David Park: A Retrospective at the Newly Reopened SF MOMA

Originally published in The Marina Times San Francisco in November 2020

In the 1940’s, Abstract Expressionism was an American painting movement that grew to have a global influence on the visual arts.  During that same period, David Park filled his Ford with his own Abstract Expressionist canvases and abandoned them at a city dump.  Making a clean break from his past, Park went on to paint figures in his return to representational canvases, and in the process spearheaded the Bay Area Figurative Art Movement.  Through January 2021, David Park’s retrospective at SFMOMA will be his first in three decades, and the first to focus on his entire career.

A Return to the Personal

Curator Janet Bishop said “He was a profoundly gifted artist who had two great loves:  paint and people.  Toward the end of his life, his fascination with the potential of his medium coupled with his appreciation for the human figure led to a group of canvases in which the universal humanity of his subjects comes pulsing through in the most powerful way.”

David Park used the figure as a means of communicating the universal simply by painting the everyday experiences of humanity.  Park said “Quite often even the very fine non-objective canvases seem to me to be so visually beautiful that I find them insufficiently troublesome, not personal enough.”  Drawing from his own experiences, Park painted scenes from his life in works like Rehearsal (ca. 1949-50) which pictures the jazz band for which he served as a pianist.  Depicted from his vantage point behind the piano, torsos of players tightly pack the visual field in deep earth tones.
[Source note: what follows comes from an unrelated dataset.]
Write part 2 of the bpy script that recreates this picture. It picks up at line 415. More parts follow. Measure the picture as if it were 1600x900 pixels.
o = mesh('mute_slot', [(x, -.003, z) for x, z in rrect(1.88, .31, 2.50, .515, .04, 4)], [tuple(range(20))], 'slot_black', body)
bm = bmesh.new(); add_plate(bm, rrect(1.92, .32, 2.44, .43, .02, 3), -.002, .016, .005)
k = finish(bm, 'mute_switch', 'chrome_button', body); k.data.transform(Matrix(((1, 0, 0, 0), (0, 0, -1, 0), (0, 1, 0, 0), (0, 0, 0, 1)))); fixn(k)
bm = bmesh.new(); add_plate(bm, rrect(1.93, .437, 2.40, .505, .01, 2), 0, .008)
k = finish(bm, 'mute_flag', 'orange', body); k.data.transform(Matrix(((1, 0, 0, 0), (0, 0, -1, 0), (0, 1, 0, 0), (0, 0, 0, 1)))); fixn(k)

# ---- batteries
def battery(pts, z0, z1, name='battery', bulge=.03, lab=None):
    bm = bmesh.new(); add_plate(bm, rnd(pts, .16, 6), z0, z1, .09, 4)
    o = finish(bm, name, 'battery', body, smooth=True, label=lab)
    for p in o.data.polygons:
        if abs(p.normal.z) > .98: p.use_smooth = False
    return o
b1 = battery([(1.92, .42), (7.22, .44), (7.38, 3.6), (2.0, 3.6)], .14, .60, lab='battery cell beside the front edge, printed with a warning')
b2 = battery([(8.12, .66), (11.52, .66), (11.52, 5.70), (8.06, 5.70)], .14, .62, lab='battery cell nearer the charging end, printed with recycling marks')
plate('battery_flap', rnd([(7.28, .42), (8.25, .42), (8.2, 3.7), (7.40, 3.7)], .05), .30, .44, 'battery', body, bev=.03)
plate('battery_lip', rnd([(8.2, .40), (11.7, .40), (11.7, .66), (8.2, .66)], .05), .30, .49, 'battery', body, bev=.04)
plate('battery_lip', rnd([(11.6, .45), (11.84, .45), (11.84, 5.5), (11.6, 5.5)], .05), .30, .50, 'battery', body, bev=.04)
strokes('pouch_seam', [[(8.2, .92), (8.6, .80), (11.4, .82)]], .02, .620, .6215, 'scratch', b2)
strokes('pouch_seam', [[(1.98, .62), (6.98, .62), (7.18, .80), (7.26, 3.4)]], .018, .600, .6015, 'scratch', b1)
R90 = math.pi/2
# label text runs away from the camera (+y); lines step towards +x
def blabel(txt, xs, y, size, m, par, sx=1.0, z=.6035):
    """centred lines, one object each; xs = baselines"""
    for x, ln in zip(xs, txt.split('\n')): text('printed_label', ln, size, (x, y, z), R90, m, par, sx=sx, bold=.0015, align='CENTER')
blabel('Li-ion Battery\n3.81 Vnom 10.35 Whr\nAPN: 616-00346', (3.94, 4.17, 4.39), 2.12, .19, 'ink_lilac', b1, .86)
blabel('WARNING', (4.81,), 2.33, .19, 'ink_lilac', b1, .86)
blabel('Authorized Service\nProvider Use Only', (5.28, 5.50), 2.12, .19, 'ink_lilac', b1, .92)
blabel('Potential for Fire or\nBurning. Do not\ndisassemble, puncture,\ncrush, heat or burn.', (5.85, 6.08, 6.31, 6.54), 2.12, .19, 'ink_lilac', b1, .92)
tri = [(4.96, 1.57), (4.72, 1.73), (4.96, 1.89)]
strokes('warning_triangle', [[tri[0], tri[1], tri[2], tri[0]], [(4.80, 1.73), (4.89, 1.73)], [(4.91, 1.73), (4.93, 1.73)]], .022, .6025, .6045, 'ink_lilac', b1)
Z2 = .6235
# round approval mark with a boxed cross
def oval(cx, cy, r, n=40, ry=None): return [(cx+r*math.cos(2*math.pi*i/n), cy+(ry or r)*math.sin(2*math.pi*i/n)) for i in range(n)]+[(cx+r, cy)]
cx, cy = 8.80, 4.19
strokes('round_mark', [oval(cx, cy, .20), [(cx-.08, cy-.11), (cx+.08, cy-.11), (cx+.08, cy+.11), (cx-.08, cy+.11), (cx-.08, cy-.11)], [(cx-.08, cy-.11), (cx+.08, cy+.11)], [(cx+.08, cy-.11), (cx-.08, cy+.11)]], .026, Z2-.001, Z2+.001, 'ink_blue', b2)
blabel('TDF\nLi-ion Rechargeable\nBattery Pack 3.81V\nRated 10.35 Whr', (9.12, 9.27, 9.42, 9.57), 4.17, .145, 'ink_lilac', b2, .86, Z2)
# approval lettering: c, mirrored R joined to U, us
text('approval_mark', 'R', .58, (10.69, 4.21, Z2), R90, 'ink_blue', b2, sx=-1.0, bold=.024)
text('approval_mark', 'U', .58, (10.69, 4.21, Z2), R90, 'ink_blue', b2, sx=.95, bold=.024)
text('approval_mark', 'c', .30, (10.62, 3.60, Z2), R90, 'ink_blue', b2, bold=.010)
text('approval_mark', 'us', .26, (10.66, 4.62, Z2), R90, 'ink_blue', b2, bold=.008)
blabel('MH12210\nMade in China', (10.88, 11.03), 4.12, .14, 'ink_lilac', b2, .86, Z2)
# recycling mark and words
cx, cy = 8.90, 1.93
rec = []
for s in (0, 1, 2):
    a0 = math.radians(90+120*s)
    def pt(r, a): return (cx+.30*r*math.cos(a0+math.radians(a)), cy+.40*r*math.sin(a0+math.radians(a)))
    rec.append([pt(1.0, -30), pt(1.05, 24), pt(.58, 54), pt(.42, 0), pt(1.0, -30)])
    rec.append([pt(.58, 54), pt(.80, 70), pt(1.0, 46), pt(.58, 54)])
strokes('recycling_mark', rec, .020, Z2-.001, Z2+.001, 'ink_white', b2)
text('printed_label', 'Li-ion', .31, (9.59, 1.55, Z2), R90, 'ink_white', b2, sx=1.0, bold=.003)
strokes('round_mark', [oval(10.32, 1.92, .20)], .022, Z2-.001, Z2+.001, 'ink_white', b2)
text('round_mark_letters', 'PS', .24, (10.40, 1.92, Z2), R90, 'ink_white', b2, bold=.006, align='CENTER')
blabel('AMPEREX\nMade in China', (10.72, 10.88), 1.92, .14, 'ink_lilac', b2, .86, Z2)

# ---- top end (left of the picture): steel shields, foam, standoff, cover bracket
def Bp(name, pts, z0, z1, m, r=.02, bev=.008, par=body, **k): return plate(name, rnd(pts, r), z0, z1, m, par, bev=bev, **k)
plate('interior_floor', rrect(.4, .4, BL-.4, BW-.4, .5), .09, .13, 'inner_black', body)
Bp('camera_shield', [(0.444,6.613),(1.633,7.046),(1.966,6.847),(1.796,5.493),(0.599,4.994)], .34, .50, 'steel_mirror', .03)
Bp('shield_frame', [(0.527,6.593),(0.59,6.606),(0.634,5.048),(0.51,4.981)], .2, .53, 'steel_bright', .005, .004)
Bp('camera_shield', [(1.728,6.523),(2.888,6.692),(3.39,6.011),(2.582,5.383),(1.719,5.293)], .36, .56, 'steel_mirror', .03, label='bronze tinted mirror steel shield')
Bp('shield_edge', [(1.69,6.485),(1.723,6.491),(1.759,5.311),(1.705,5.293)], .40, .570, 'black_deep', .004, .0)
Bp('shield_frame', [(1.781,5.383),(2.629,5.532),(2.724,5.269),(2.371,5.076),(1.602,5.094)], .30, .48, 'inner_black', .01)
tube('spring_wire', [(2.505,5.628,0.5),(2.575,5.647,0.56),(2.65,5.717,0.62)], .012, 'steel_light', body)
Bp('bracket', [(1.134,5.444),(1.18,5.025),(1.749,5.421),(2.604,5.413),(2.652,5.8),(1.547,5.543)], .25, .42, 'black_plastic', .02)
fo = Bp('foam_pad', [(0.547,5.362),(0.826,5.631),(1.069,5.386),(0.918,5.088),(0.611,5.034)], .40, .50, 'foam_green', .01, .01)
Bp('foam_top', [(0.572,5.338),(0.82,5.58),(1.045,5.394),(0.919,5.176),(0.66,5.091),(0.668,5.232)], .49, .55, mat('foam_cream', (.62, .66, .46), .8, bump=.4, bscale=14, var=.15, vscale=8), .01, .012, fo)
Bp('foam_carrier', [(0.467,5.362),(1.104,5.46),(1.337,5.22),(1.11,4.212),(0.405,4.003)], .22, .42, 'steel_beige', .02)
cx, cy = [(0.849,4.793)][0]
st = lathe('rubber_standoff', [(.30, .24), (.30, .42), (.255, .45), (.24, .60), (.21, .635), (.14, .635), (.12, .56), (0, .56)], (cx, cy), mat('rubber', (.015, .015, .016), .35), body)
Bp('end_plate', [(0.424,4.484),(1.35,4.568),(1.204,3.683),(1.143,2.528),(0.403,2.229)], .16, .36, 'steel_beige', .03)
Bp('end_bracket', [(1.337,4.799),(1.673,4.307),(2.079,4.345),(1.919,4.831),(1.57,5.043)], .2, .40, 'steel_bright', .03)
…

Park’s experience with abstraction still informs his style, however – on the backs of the players simplified into bright color blocks, and through the floors and walls flattened into solid color.  In Boston Street Scene (1954), the artist returns to a view of the neighborhood where he grew up, and in Interior (1957) his wife and fellow painter Elmer Bischoff posed as subjects.

An Expressive Peak

Two Bathers (1958), The Cellist (1959) and other works from this era became expressive high water marks in Park’s figurative art distinguished by looser brushstrokes and more colorful, vibrant palettes.  Psychologically charged with a new intensity, this departure into a new style was sadly cut short by illness in 1960.  While bed-ridden during his last months, Park produced a 30 foot long felt-tip pen scroll (which will be on view exclusively at SFMOMA) and a vivid gouache series depicting the human figure, alone and in groups, mothers and children, domestic activities and other everyday events.

David Park And His Circle:  The Drawing Sessions

Concurrently on view on the museum’s second floor, David Park And His Circle:  The Drawing Sessions gives the public a peek into David Park’s weekly figure drawing sessions with fellow artists Elmer Bischoff and Richard Diebenkorn in 1953.  Repeatedly drawing models in varying poses and experimenting with traditional and unconventional materials, these artists gatherings grew over the years to include other friends and colleagues and were held in each other’s Bay Area studios.  The gestures and attitudes of the models seem to trigger the imagination, and it’s hard not to wonder about the conversations that took place in these spaces and in between these posturings.  33 drawings and two sketchbooks are the remaining documents of these collaborative meetings.